'''

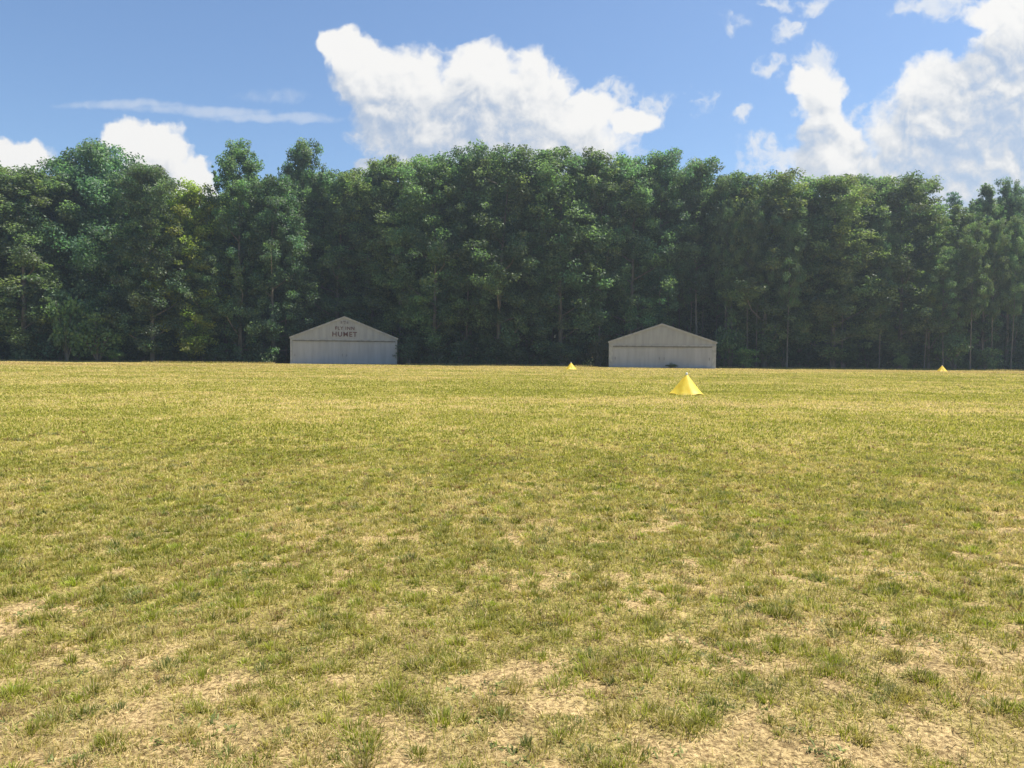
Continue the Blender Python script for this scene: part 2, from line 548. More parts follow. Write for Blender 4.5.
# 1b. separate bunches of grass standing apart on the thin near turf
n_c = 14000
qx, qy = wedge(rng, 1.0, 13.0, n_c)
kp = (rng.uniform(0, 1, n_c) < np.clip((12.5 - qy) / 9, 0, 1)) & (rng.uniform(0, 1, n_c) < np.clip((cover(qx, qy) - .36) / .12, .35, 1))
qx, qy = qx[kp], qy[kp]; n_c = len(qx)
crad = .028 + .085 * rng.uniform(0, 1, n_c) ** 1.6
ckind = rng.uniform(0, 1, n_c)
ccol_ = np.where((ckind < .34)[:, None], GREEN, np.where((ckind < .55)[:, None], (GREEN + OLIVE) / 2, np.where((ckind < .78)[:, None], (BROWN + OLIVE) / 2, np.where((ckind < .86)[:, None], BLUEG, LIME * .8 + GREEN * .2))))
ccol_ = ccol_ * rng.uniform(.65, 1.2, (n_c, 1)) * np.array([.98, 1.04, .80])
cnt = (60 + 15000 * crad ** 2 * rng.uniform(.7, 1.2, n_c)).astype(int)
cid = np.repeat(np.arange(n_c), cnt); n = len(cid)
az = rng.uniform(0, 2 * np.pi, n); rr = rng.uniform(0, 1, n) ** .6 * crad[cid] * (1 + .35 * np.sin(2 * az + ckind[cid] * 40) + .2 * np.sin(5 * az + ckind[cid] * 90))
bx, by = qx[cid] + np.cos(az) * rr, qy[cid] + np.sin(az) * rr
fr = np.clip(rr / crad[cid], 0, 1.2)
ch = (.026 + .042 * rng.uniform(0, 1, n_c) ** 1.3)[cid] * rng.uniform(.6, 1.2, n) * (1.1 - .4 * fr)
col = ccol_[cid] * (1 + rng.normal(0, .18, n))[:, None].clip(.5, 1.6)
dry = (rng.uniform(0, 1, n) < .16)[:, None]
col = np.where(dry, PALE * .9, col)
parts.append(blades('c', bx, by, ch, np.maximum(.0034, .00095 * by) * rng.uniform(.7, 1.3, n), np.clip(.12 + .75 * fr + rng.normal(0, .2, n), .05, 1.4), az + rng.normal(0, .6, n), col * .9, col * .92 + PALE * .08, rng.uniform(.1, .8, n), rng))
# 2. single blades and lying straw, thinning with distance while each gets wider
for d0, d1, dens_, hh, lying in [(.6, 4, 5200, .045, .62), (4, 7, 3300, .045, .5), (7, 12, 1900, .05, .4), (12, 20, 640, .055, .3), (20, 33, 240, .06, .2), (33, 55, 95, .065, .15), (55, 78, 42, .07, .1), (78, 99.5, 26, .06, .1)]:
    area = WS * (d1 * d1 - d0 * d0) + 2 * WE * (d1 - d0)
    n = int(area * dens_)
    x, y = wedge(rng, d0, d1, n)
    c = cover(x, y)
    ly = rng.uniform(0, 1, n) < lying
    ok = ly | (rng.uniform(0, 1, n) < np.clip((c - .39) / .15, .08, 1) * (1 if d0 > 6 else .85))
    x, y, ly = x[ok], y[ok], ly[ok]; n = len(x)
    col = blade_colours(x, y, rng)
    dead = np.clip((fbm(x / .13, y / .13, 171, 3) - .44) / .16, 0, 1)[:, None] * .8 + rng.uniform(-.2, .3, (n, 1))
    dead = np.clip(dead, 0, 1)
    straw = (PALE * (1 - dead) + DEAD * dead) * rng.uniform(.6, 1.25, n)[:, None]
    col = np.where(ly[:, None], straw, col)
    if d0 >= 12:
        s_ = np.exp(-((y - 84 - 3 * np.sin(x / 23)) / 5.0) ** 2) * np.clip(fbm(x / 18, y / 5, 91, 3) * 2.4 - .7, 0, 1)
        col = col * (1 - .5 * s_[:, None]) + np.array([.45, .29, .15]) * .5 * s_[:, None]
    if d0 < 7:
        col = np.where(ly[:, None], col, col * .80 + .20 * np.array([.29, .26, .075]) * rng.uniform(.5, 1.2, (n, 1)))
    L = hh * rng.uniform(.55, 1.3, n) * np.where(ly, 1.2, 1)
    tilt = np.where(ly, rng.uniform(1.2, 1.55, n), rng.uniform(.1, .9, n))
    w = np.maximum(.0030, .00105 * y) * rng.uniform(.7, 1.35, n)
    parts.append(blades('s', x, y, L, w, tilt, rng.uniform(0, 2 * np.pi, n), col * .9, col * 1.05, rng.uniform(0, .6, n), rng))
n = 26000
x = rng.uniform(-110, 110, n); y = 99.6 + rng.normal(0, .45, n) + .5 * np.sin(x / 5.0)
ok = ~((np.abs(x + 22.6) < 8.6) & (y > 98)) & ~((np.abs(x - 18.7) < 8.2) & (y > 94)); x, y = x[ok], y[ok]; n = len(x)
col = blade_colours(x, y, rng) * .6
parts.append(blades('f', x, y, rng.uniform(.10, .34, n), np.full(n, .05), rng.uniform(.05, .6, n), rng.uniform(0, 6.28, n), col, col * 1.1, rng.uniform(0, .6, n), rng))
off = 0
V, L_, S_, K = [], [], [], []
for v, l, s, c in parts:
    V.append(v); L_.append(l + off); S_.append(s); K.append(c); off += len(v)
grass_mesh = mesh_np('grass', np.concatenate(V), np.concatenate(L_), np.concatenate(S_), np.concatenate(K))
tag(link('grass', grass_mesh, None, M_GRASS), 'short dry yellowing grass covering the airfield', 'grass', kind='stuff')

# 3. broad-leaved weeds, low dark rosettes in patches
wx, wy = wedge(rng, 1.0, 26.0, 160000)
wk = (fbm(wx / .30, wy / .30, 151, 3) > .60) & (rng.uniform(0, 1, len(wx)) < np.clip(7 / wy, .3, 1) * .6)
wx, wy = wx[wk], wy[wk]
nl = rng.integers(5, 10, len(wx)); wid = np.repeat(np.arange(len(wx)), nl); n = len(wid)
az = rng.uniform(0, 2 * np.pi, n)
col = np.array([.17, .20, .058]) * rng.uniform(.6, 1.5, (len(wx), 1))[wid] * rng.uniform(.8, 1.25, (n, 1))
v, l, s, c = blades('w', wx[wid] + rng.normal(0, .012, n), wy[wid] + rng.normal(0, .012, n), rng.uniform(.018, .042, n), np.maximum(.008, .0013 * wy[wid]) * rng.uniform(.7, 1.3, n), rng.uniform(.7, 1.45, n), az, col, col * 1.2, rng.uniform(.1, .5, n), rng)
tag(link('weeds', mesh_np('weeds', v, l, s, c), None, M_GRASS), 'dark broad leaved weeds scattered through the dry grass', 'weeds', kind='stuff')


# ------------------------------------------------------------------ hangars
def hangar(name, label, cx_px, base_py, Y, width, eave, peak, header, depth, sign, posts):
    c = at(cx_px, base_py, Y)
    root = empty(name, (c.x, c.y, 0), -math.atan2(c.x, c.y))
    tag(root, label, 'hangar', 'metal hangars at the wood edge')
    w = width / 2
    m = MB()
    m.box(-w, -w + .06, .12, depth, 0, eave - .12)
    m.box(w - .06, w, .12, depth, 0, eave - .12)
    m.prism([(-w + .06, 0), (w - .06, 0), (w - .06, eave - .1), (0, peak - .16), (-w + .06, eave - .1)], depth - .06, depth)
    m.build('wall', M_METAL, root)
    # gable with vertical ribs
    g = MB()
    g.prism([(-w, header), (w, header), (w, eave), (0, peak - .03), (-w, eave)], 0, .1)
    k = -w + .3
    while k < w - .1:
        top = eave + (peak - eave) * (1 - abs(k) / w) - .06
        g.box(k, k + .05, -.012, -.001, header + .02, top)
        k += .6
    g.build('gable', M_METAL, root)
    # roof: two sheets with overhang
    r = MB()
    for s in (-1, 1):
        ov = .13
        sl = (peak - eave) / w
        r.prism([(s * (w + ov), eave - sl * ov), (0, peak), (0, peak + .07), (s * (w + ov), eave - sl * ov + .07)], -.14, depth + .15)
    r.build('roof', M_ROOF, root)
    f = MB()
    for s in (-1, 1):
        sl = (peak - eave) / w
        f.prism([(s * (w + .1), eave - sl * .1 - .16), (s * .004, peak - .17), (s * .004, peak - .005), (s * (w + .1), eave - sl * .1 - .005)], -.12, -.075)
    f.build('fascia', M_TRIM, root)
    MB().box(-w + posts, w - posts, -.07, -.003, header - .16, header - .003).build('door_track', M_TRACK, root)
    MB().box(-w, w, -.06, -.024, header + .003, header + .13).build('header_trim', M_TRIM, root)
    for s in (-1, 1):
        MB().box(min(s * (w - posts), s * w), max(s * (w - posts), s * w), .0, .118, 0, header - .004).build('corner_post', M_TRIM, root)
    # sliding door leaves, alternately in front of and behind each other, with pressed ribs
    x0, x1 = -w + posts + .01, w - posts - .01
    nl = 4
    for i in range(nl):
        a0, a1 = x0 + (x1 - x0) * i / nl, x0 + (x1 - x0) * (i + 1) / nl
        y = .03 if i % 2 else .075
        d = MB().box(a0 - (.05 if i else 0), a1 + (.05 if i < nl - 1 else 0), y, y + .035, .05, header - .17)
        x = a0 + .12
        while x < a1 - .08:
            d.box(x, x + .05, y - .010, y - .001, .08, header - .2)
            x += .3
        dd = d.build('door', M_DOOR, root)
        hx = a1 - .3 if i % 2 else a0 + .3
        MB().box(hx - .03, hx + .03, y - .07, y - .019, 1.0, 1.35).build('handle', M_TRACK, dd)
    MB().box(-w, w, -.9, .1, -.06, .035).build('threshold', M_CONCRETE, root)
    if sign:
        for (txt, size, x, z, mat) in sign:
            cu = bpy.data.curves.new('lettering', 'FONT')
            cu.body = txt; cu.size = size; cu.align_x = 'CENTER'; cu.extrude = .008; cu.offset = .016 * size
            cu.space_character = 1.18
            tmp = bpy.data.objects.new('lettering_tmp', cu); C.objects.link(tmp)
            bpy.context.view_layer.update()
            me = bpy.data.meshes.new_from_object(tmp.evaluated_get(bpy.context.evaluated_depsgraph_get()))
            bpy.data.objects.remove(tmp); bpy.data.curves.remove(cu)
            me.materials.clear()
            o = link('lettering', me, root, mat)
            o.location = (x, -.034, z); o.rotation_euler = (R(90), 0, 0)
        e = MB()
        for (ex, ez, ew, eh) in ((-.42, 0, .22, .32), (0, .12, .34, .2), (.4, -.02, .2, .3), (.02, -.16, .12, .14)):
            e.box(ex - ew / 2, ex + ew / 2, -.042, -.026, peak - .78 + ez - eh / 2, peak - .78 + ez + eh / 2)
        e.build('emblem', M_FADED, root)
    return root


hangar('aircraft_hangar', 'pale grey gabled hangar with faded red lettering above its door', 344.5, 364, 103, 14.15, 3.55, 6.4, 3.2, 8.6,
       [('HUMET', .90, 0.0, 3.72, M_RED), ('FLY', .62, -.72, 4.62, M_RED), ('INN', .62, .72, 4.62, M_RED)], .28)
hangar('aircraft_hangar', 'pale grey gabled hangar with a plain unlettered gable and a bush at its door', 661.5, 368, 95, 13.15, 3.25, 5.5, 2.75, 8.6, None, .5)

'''

■ What to produce
Everything from the line containing "parts.append(blades('s', x, y, L, w, tilt, rng.uniform(0, 2" down to the line containing "tag(link('grass', grass_mesh, None, M_GRASS), 'short" should be repeated exactly, with both end lines kept and no other lines added.

■ Solution for this problem
    parts.append(blades('s', x, y, L, w, tilt, rng.uniform(0, 2 * np.pi, n), col * .9, col * 1.05, rng.uniform(0, .6, n), rng))
n = 26000
x = rng.uniform(-110, 110, n); y = 99.6 + rng.normal(0, .45, n) + .5 * np.sin(x / 5.0)
ok = ~((np.abs(x + 22.6) < 8.6) & (y > 98)) & ~((np.abs(x - 18.7) < 8.2) & (y > 94)); x, y = x[ok], y[ok]; n = len(x)
col = blade_colours(x, y, rng) * .6
parts.append(blades('f', x, y, rng.uniform(.10, .34, n), np.full(n, .05), rng.uniform(.05, .6, n), rng.uniform(0, 6.28, n), col, col * 1.1, rng.uniform(0, .6, n), rng))
off = 0
V, L_, S_, K = [], [], [], []
for v, l, s, c in parts:
    V.append(v); L_.append(l + off); S_.append(s); K.append(c); off += len(v)
grass_mesh = mesh_np('grass', np.concatenate(V), np.concatenate(L_), np.concatenate(S_), np.concatenate(K))
tag(link('grass', grass_mesh, None, M_GRASS), 'short dry yellowing grass covering the airfield', 'grass', kind='stuff')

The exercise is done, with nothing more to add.